22

Quando fui tirar dinheiro num caixa eletrônico do Banco do Brasil, lá em Jundiaí, na quarta-feira, recebi uma mensagem na tela me felicitando. Não consegui prestar muita atenção porque corria, estava atrasado, tentando chegar à rodoviária da cidade a tempo de pegar um ônibus que me deixasse em Campinas o mais rápido possível porque tinha prova na faculdade. No fim, me atrasei mesmo, cheguei meia hora depois do início do teste… Ninguém reclamou.

Tinha saído do cursinho onde dou aulas, subido a ladeira e chegado ao farol, esperava ele abrir quando encontrei um dos meus alunos e me lembrei do dinheiro pra passagem. Ele me disse qualquer coisa sobre um projeto de documentário que pretende mandar pra TV Cultura e que gostaria de contar com a minha ajuda, enquanto me levava até a agência do banco. Naquele dia eu ainda tinha 21 anos – e era professor e conversava com um aluno e era aluno, correndo pra fazer prova.

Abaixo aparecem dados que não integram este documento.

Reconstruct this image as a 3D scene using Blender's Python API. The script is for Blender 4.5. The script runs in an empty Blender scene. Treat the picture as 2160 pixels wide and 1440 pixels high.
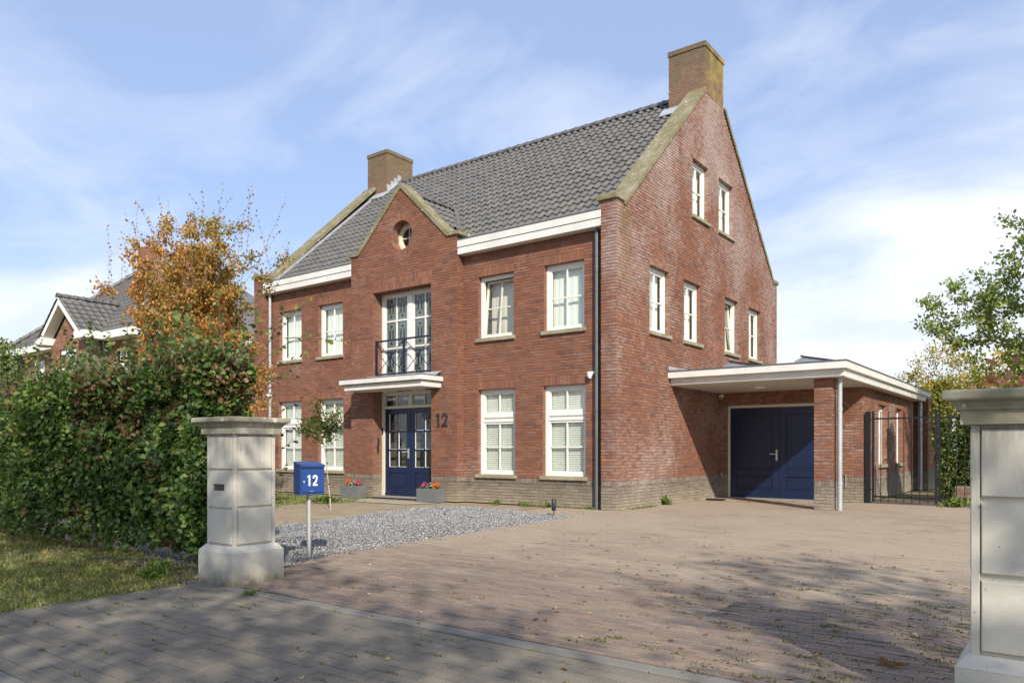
import bpy, math, random
import numpy as np
from mathutils import Vector, Matrix

random.seed(7)
RNG = np.random.default_rng(11)
SC = bpy.context.scene
COL = SC.collection

# ---------------------------------------------------------------- camera, sky, sun, exposure
CAM = np.array([7.17, -12.95, 1.2])
cam_d = bpy.data.cameras.new('camera')
cam_d.sensor_width = 36.0
cam_d.lens = 36.0 * 1588.0 / 2160.0
cam_d.shift_y = 0.1051
cam_d.clip_start = 0.05
cam_d.clip_end = 3000.0
cam = bpy.data.objects.new('camera', cam_d)
COL.objects.link(cam)
cam.location = CAM
cam.rotation_euler = (math.radians(90), 0, math.atan2(0.6, 0.8))
SC.camera = cam

SUN_DIR = Vector((1.15, -0.985, 1.0)).normalized()          # towards the sun
SUN_EL = math.asin(SUN_DIR.z)
SUN_ROT = math.atan2(SUN_DIR.x, SUN_DIR.y)
sun_d = bpy.data.lights.new('sun', 'SUN')
sun_d.energy = 3.5
sun_d.angle = math.radians(0.6)
sun_d.color = (1.0, 0.93, 0.83)
sun = bpy.data.objects.new('sun', sun_d)
COL.objects.link(sun)
sun.rotation_euler = (-SUN_DIR).to_track_quat('-Z', 'Y').to_euler()

SC.view_settings.view_transform = 'Standard'
SC.view_settings.look = 'None'
SC.view_settings.gamma = 1.0
SC.view_settings.use_curve_mapping = False
SC.view_settings.exposure = 0.66
SC.render.engine = 'CYCLES'
SC.cycles.max_bounces = 8
SC.cycles.transparent_max_bounces = 16
SC.cycles.use_denoising = True

world = bpy.data.worlds.new('World')
SC.world = world
world.use_nodes = True


class NT:
    """small helper for building node trees"""
    def __init__(self, tree):
        self.t = tree
        tree.nodes.clear()

    def n(self, typ, **kw):
        nd = self.t.nodes.new(typ)
        for k, v in kw.items():
            if k.startswith('i_'):
                nd.inputs[k[2:].replace('_', ' ')].default_value = v
            else:
                setattr(nd, k, v)
        return nd

    def l(self, a, b):
        self.t.links.new(a, b)

    def mix(self, fac, a, b, mode='MIX'):
        m = self.t.nodes.new('ShaderNodeMix')
        m.data_type = 'RGBA'
        m.blend_type = mode
        for sock, v in ((m.inputs[0], fac), (m.inputs[6], a), (m.inputs[7], b)):
            if hasattr(v, 'is_linked'):
                self.l(v, sock)
            elif isinstance(v, (int, float)):
                sock.default_value = v
            else:
                sock.default_value = (*v, 1.0)[:4]
        return m.outputs[2]

    def math(self, op, a, b=None, c=None, clamp=False):
        m = self.t.nodes.new('ShaderNodeMath')
        m.operation = op
        m.use_clamp = clamp
        for i, v in enumerate((a, b, c)):
            if v is None:
                continue
            if hasattr(v, 'is_linked'):
                self.l(v, m.inputs[i])
            else:
                m.inputs[i].default_value = v
        return m.outputs[0]

    def ramp(self, fac, stops):
        r = self.t.nodes.new('ShaderNodeValToRGB')
        el = r.color_ramp.elements
        while len(el) < len(stops):
            el.new(0.5)
        for e, (p, c) in zip(el, stops):
            e.position = p
            e.color = (c, c, c, 1) if isinstance(c, (int, float)) else (*c, 1)
        self.l(fac, r.inputs[0])
        return r.outputs[0]

    def noise(self, scale, detail=3.0, rough=0.55, vec=None, dist=0.0):
        nd = self.t.nodes.new('ShaderNodeTexNoise')
        nd.inputs['Scale'].default_value = scale
        nd.inputs['Detail'].default_value = detail
        nd.inputs['Roughness'].default_value = rough
        nd.inputs['Distortion'].default_value = dist
        if vec is not None:
            self.l(vec, nd.inputs['Vector'])
        return nd.outputs[0]

    def mapr(self, v, a, b, c=0.0, d=1.0):
        m = self.t.nodes.new('ShaderNodeMapRange')
        self.l(v, m.inputs[0])
        for i, x in enumerate((a, b, c, d)):
            m.inputs[i + 1].default_value = x
        return m.outputs[0]


# world: Nishita sky with thin high cloud laid over it by direction
w = NT(world.node_tree)
sky = w.n('ShaderNodeTexSky', sky_type='NISHITA', sun_disc=False, sun_elevation=SUN_EL,
          sun_rotation=SUN_ROT, altitude=10.0, air_density=1.0, dust_density=0.7, ozone_density=1.6)
tc = w.n('ShaderNodeTexCoord')
sep = w.n('ShaderNodeSeparateXYZ')
w.l(tc.outputs['Generated'], sep.inputs[0])
zc = w.math('MAXIMUM', sep.outputs[2], 0.0)
den = w.math('ADD', zc, 0.22)
cx_ = w.math('DIVIDE', sep.outputs[0], den)
cy_ = w.math('DIVIDE', sep.outputs[1], den)
comb = w.n('ShaderNodeCombineXYZ')
w.l(cx_, comb.inputs[0]); w.l(cy_, comb.inputs[1])
mp = w.n('ShaderNodeMapping')
mp.inputs['Rotation'].default_value = (0, 0, math.radians(25))
mp.inputs['Scale'].default_value = (1.0, 1.35, 1.0)
mp.inputs['Location'].default_value = (6.1, 4.3, 0.0)
w.l(comb.outputs[0], mp.inputs['Vector'])
n1 = w.noise(0.62, 6.0, 0.48, mp.outputs[0], 0.25)
n2 = w.noise(2.1, 8.0, 0.60, mp.outputs[0], 0.8)
nn = w.math('ADD', w.math('MULTIPLY', n1, 0.72), w.math('MULTIPLY', n2, 0.28))
hor = w.math('ADD', w.mapr(zc, 0.0, 0.5, 0.12, -0.05), w.mapr(w.math('ADD', w.math('MULTIPLY', sep.outputs[0], 0.8), w.math('MULTIPLY', sep.outputs[1], 0.6)), -0.5, 0.5, -0.03, 0.05))
cloud = w.ramp(w.math('ADD', nn, hor), [(0.43, 0.0), (0.51, 0.40), (0.60, 0.95)])
n3 = w.noise(1.4, 5.0, 0.5, mp.outputs[0], 0.2)
ccol = w.mix(w.ramp(n3, [(0.4, 0.0), (0.62, 1.0)]), (5.5, 5.9, 6.8), (7.2, 7.35, 7.7))
veil = w.mix(0.55, sky.outputs[0], (3.3, 4.2, 6.5))
skyc = w.mix(w.math('MULTIPLY', cloud, 0.85), veil, ccol)
bg = w.n('ShaderNodeBackground')
bg.inputs['Strength'].default_value = 0.105
w.l(skyc, bg.inputs['Color'])
wo = w.n('ShaderNodeOutputWorld')
w.l(bg.outputs[0], wo.inputs[0])

# ---------------------------------------------------------------- camera maths (only for choosing which pieces show largest)
_F = np.array([-0.6, 0.8, 0.0]); _R = np.array([0.8, 0.6, 0.0])


def proj(p):
    d = np.asarray(p, float) - CAM
    z = max(d @ _F, 0.05)
    return np.array([1080 + 1588 * (d @ _R) / z, 947 - 1588 * d[2] / z]), (d @ _F)


def pix_area(O, A, B):
    """projected area of parallelogram O, O+A, O+B; 0 outside the frame"""
    p0, z0 = proj(O); p1, _ = proj(O + A); p2, _ = proj(O + B)
    c = p0 + (p1 - p0) / 2 + (p2 - p0) / 2
    if z0 < 0.3 or not (0 < c[0] < 2160 and 0 < c[1] < 1440):
        return 0.0
    a, b = p1 - p0, p2 - p0
    return abs(a[0] * b[1] - a[1] * b[0])


# ---------------------------------------------------------------- materials
MATS = {}


def new_mat(name):
    m = bpy.data.materials.new(name)
    m.use_nodes = True
    t = NT(m.node_tree)
    out = t.n('ShaderNodeOutputMaterial')
    MATS[name] = m
    return m, t, out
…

Costumo pensar no dia do meu aniversário como sendo o fim de um ciclo – o que de fato ele é. Um ano que termina e recomeça. É a hora do balanço final, de ver o que aconteceu, de repensar, de me acalmar, sentar e principiar o processo que me leva a me entender mais um pouco. (Diria “pouquinho”, mas não gosto de diminutivos, me parece que fazem com que tudo perca a força, não sei…) O ano que começou no décimo sétimo de abril de 2005 e termina hoje, em 2006, me dá o que pensar pelo resto da vida. Não vou resolver nada agora.

Quando percebo que não sou o mesmo, me admiro. Isso mesmo: admiro a mim. Apesar de tudo, sigo. De tudo, todos. Todas. Muitos. Vivo dizendo que sou solitário (e sou mesmo, por conjuntura de circunstâncias passadas, culminando nesse presente), mas nunca estou sozinho. Por não estar sozinho, por poder contar com gente que está ao meu lado, o processo todo fica mais fácil. Sorrio ao pensar que alguns realmente gostam de estar ao meu lado. Sorrio sinceramente.

No momento da retrospectiva todos os momentos se nivelam (em mim) num sentimento meio uniforme de “vieram, vivi; vivo”. Encaro a vida como se estivesse aqui para aprender. E o espírito de aprendizado me liberta de sentir remorsos, mágoas, ódios. Porque, se eu estou aqui pra isso, não me custa achar que outros também estejam – e que têm o direito de errar, como eu espero ter. O que foi difícil acabou me ensinando por outros meios – mais ou menos válidos, sei lá, mas me ensinou. Levo a vida de um jeito leve. Ainda que os monstros que habitam em mim insistam em pôr a carranca fora vez ou outra, na maior parte do tempo, vivo bem.

Hoje, diferente de há um ano, administro certas responsabilidades que me põem em situações novas, me impedindo de cultivar certezas antigas, arraigadas, meio apodrecidas. Acho que vivo melhor, liberto que estou de algumas paixões (no sentido aquele outro, de desgostos, mágoas).

O que sei? Sei que preciso de um novo diário (me restam apenas três páginas); sei que me acompanha uma pequena mayfly todos os dias – sentindo o que sinto, sumindo quando durmo (levando tudo embora), voltando quando acordo –; sei que quero aprender o que puder e ensinar quanto quiserem (mais do que nunca) e, por fim, sei que venci a tristeza – imagino que a maior delas, capaz de me destruir num estalar de dedos.

De resto, que continue sendo o que é: resto.